Girl with a Pearl Earring
Theatre Royal Haymarket
Waste
Almeida
Creditors
Donmar
At the Almeida there’s a handsome revival of Harley Granville Barker’s 1930s political drama, Waste. Henry Trebell is a rising star whose career falters after a fling with a married lover results in an unwanted pregnancy. These elements are set out lucidly and intelligently, but the background details puzzled me. Henry, the great hope of the opposition party, has a pet scheme to disestablish the Church of England and turn its deconsecrated buildings into a new generation of pioneering schools. What? No government-in-waiting would place such a needlessly disruptive measure at the heart of its manifesto. And Church reform could never be the issue that propels a statesman to eminence. Granville Barker’s political radar isn’t half as acute as his supporters think. But his repartee always sparkles, if it doesn’t quite dazzle, and he parades a memorable array of pushy MPs and country-house plotters.

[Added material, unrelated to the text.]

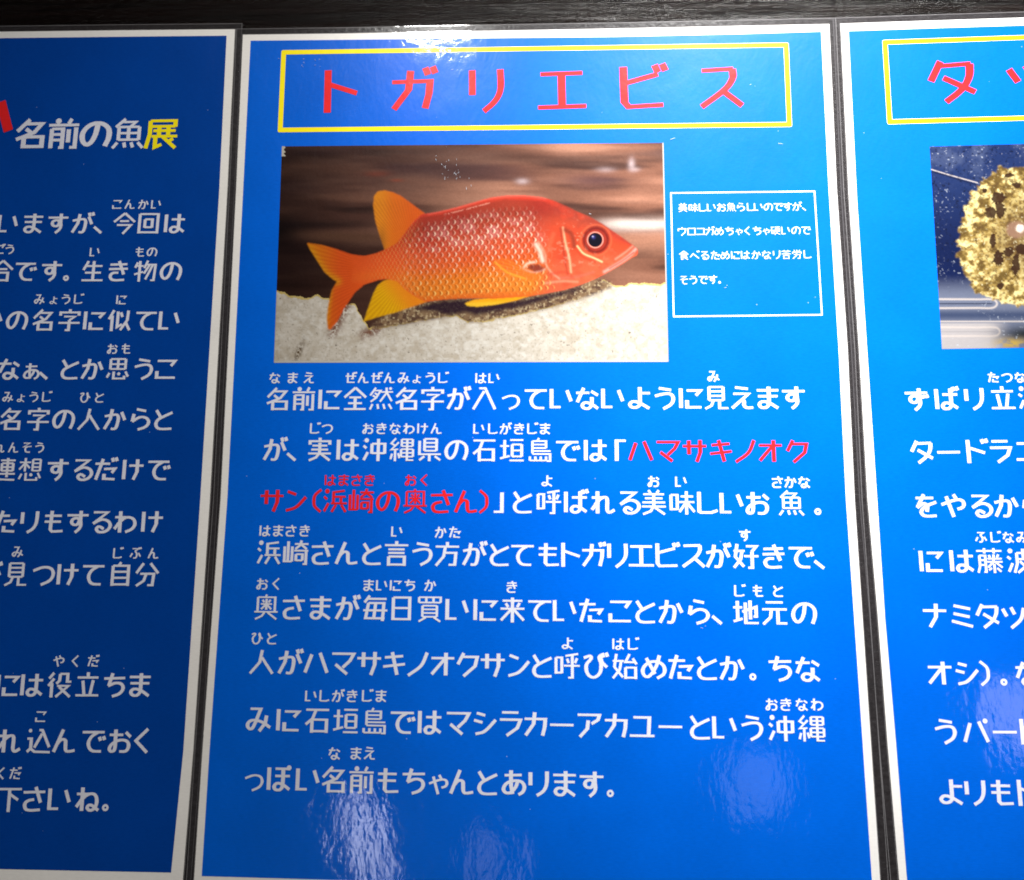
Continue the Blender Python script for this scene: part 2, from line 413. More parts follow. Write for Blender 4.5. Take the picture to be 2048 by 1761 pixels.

Nancy Carroll’s unstable needy Amy is movingly done and Phoebe Nicholls is superb as Henry’s solemn, adoring sister. The centre of the play is the complex, compromised Henry, a clever misogynistic super-wonk. Will Keen’s wheedling cold-kipper performance gets us two thirds of the way there but we never like this Henry, let alone love him, and it’s hard to see how his colleagues could regard such a back-room smart alec as a ‘political genius’. Even useless politicians have a touch of warmth, humour and amiability. This is an admirable production very much in the Peter Hall tradition of ‘Mondeo Theatre’, pleasingly presented, mechanically sound, faultlessly acted and rather short of surprises. The last act drags (the writer’s fault entirely) as Granville Barker tries, and fails, to give his neat, eloquent English play some of the dreamy poetic depth of Chekhov.